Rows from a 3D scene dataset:
— Start —

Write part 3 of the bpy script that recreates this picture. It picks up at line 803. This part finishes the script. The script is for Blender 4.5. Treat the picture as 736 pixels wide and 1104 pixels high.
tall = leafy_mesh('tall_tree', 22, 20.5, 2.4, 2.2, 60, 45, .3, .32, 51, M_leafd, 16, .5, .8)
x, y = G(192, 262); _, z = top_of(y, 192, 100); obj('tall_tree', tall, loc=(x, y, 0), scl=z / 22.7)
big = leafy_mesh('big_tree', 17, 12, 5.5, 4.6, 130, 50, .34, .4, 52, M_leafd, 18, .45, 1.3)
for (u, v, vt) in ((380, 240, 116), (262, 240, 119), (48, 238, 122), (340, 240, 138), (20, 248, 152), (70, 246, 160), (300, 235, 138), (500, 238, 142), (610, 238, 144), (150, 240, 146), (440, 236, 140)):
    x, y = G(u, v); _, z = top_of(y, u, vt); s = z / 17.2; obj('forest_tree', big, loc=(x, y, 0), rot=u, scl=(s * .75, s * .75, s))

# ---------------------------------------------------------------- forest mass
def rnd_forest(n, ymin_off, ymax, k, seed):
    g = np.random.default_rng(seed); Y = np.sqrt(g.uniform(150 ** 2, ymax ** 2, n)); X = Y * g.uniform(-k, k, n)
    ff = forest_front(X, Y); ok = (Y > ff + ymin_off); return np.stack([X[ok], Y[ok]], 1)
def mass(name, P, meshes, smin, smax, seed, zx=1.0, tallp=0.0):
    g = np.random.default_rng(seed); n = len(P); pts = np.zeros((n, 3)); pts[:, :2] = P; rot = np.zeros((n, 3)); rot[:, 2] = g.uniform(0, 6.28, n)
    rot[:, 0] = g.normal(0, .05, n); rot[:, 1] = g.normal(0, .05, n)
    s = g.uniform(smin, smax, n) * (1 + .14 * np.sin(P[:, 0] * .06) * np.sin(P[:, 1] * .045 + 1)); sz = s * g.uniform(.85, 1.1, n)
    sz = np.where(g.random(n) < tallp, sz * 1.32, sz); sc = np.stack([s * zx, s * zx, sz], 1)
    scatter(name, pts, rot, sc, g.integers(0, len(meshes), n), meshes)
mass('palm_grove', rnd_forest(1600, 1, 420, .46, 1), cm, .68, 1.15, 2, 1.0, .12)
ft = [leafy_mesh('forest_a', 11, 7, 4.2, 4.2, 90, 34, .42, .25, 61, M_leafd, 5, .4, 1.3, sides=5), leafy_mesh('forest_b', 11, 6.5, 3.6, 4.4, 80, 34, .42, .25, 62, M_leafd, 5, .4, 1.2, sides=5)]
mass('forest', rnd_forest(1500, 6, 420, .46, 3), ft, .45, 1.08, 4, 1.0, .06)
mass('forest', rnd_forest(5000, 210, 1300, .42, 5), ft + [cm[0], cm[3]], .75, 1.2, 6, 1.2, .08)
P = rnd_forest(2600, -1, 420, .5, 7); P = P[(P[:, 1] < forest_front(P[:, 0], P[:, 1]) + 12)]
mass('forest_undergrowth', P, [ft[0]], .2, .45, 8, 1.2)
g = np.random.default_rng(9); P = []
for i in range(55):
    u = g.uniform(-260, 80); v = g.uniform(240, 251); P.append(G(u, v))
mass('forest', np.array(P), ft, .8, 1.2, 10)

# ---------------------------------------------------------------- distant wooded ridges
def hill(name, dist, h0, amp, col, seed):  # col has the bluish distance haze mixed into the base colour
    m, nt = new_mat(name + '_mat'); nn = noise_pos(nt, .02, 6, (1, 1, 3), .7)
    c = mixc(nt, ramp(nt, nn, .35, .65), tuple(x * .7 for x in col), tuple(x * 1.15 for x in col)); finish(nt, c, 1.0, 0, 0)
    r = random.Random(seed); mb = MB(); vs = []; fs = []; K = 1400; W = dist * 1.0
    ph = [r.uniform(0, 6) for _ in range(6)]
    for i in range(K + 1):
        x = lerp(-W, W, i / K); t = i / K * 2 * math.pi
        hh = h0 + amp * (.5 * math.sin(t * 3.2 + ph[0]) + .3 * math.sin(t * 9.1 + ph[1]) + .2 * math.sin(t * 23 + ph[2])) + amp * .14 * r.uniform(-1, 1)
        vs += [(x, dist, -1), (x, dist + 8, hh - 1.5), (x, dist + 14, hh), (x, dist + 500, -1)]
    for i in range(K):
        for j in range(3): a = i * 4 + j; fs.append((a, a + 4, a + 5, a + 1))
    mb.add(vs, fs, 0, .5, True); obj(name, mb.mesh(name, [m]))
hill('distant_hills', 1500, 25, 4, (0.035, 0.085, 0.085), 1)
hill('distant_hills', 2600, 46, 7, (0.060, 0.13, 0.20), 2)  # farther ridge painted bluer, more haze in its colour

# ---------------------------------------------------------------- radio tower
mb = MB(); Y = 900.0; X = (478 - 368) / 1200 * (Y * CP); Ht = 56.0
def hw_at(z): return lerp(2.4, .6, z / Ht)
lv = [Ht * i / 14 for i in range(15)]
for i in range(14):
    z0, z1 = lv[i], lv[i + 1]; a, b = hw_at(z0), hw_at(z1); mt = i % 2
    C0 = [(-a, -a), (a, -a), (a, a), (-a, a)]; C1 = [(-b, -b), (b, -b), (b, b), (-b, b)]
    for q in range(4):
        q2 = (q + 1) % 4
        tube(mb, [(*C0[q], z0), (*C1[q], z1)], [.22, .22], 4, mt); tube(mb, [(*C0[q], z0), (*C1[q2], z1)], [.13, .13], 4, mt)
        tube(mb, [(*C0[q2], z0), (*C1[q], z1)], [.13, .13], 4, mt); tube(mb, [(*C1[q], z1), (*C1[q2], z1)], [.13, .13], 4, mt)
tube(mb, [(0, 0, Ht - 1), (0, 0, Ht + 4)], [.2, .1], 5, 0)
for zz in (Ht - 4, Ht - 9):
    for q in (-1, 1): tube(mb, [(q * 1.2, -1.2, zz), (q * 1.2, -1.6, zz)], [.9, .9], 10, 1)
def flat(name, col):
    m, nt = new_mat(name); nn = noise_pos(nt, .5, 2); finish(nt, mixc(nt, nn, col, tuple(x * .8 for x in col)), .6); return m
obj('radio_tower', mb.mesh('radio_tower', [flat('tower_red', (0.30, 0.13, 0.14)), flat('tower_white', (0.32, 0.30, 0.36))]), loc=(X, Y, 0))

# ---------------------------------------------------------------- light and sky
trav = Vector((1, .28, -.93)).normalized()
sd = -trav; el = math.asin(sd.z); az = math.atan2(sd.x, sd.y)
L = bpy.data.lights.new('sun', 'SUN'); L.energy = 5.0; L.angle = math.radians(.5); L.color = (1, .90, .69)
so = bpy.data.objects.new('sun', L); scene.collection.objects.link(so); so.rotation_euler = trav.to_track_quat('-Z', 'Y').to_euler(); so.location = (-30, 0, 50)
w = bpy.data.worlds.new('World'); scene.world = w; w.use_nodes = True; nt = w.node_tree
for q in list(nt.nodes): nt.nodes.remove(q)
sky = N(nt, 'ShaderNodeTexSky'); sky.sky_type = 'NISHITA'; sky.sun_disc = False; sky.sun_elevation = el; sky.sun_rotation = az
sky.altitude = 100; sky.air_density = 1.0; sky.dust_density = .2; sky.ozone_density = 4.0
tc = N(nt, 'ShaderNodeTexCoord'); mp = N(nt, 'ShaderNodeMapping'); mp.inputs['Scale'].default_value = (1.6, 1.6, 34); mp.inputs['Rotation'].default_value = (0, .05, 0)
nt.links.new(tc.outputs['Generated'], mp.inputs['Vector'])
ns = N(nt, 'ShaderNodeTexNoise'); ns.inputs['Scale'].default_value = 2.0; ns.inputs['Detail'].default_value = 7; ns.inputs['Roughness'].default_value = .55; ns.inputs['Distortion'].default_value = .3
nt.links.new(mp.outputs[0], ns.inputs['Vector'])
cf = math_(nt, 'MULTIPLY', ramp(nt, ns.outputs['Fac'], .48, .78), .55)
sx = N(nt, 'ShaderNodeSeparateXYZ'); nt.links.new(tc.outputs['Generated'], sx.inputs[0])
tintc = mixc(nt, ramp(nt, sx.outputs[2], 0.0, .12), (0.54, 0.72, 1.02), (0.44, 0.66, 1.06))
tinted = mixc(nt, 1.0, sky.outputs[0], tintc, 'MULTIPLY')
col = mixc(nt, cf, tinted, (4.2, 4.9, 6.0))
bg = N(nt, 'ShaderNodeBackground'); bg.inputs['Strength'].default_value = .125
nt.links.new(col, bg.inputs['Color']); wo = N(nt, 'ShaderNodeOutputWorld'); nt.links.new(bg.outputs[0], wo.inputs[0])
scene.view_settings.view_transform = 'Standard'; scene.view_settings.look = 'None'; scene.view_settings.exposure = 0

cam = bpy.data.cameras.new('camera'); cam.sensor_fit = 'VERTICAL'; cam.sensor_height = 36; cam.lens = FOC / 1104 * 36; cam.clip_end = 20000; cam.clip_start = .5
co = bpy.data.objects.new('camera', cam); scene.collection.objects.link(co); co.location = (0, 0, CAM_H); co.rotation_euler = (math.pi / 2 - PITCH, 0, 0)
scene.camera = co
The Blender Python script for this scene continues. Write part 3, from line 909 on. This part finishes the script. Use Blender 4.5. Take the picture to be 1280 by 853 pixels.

— End —

> _Task prompt_: Repeat, word for word, the lines from the opening of the material through the line containing "x, y = G(u, v);".

> _Response to the exercise_:
Write part 3 of the bpy script that recreates this picture. It picks up at line 803. This part finishes the script. The script is for Blender 4.5. Treat the picture as 736 pixels wide and 1104 pixels high.
tall = leafy_mesh('tall_tree', 22, 20.5, 2.4, 2.2, 60, 45, .3, .32, 51, M_leafd, 16, .5, .8)
x, y = G(192, 262); _, z = top_of(y, 192, 100); obj('tall_tree', tall, loc=(x, y, 0), scl=z / 22.7)
big = leafy_mesh('big_tree', 17, 12, 5.5, 4.6, 130, 50, .34, .4, 52, M_leafd, 18, .45, 1.3)
for (u, v, vt) in ((380, 240, 116), (262, 240, 119), (48, 238, 122), (340, 240, 138), (20, 248, 152), (70, 246, 160), (300, 235, 138), (500, 238, 142), (610, 238, 144), (150, 240, 146), (440, 236, 140)):
    x, y = G(u, v); _, z = top_of(y, u, vt); s = z / 17.2; obj('forest_tree', big, loc=(x, y, 0), rot=u, scl=(s * .75, s * .75, s))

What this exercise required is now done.